The House of Representatives was scheduled to write the rules of debate on Monday for the continuing resolution that will fund the government for the early part of fiscal year 2021, which begins in 10 days.
The House had not yet unveiled the text of its bill at deadline Monday for Weapons Complex Morning Briefing, although media have for weeks reported that the bill will extend 2020 funding levels at least until December.
That would leave legacy nuclear-weapons cleanup managed by the Department of Energy’s Office of Environmental Management (EM) funded well above the 2021 request, while active nuclear weapons programs at DOE’s National Nuclear Security Administration (NNSA) would get billions of dollars less than the White House says they need for the coming fiscal year.
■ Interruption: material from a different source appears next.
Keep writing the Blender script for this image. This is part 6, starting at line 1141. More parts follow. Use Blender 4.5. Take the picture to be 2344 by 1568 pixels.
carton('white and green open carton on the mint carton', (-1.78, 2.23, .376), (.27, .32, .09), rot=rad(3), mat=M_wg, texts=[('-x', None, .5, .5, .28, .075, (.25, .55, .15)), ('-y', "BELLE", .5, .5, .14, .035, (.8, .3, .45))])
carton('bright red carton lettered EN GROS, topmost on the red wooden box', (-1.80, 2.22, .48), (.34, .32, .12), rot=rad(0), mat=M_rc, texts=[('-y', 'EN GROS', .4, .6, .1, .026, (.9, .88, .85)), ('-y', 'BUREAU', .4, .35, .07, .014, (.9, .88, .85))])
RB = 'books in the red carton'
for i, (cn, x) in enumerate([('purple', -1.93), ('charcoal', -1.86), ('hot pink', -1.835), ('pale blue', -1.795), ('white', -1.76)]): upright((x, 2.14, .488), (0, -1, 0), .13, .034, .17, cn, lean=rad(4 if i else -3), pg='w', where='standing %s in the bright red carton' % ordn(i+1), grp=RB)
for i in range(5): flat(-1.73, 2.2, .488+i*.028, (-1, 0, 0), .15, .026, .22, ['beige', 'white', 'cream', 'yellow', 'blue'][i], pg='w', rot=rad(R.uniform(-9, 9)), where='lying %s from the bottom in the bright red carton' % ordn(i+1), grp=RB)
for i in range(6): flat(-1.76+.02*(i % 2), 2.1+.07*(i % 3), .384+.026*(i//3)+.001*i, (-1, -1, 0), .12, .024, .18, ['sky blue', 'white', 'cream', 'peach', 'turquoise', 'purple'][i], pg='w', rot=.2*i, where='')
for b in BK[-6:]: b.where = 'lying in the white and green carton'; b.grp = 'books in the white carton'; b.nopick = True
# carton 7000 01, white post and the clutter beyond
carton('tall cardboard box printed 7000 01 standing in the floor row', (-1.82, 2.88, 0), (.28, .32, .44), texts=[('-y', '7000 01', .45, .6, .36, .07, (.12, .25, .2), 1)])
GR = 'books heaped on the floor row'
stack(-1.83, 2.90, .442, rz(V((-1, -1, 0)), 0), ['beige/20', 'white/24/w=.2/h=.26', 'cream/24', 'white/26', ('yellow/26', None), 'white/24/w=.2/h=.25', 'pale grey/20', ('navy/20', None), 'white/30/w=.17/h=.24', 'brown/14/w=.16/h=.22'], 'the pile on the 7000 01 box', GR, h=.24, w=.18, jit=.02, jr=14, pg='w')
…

That would leave EM funded at the annualized equivalent of about $7.45 billion, which is almost $1.3 billion more than the Donald Trump administration requested for 2021. Last year, Congress approved an EM budget that was around $1 billion more than the request, and Trump eventually signed the appropriation into law.
The NNSA, on the other hand, would take a big hit under the short term continuing resolution. The semiautonomous nuclear weapons agency would see its funding held at just over $16.5 billion in a year when the White House has sought nearly $20 billion to keep a portfolio of major nuclear weapons refurbishments on track. Last week, a senior Pentagon official warned that even the $18 billion the House has approved for the NNSA in 2021 would delay the agency’s effort to modernize the B61 nuclear gravity bomb.
The Senate wrote no 2021 spending bills this year.
Also under a clean continuing resolution, the Nuclear Regulatory Commission, which regulates civilian nuclear power plants and the waste they generate, would remain funded at the annualized level of about $855 million, which is some $10 million below the 2021 request.
The Army Corps of Engineers’ Formerly Utilized Sites Remedial Action Program (FUSRAP) would be funded at the equivalent of $200 million a year, which is $60 million more than requested for 2021. The Trump administration has sought to transfer that nuclear-waste cleanup program into the Department of Energy, but Congress has not gone along with the plan.